Inflation is expected to have increased for the first time this year in a blow to Sir Keir Starmer after his first month in power.
The Office for National Statistics will reveal its latest consumer prices index for July on Wednesday, which economists expect will show that prices grew at an annual pace of 2.3pc.
Inflation has held at the Bank of England’s target of 2pc since May, giving the Bank of England confidence to cut interest rates for the first time in four years earlier this month.
However, the next inflation data could throw hopes of future cuts in doubt, particularly if services inflation is stronger than expected, with money markets currently pricing in at least one more rate reduction by the end of the year.

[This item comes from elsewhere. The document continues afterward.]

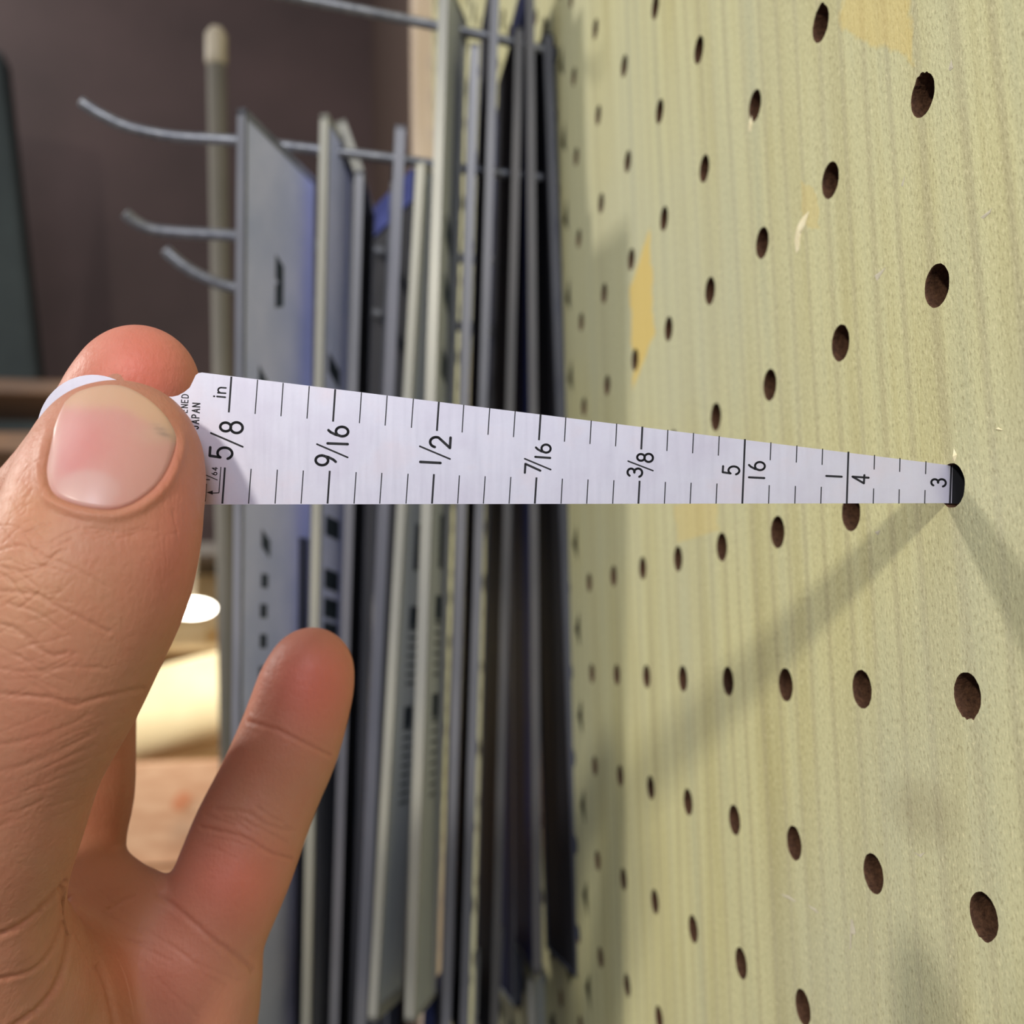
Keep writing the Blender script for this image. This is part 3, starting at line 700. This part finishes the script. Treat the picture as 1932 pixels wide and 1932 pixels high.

Catherine Mann, an external member of the Monetary Policy Committee which sets interest rates, said the UK should not be “seduced” into thinking inflation will stay low over the coming year.
Ms Mann, a former OECD chief economist, was one of four policymakers who voted to leave rates unchanged at the last meeting, at 5.25pc, a 16-year high.
“Inflation has come down but… we shouldn’t be seduced by headline inflation because of the role of energy and external aspects working through,” she told the Financial Times.
She said survey evidence suggests companies expect to increase wages and prices, which indicates she will be “looking at a problem for next year”.
Elizabeth Martins, UK economist at HSBC, said: “We see no urgent case for a follow up rate cut.”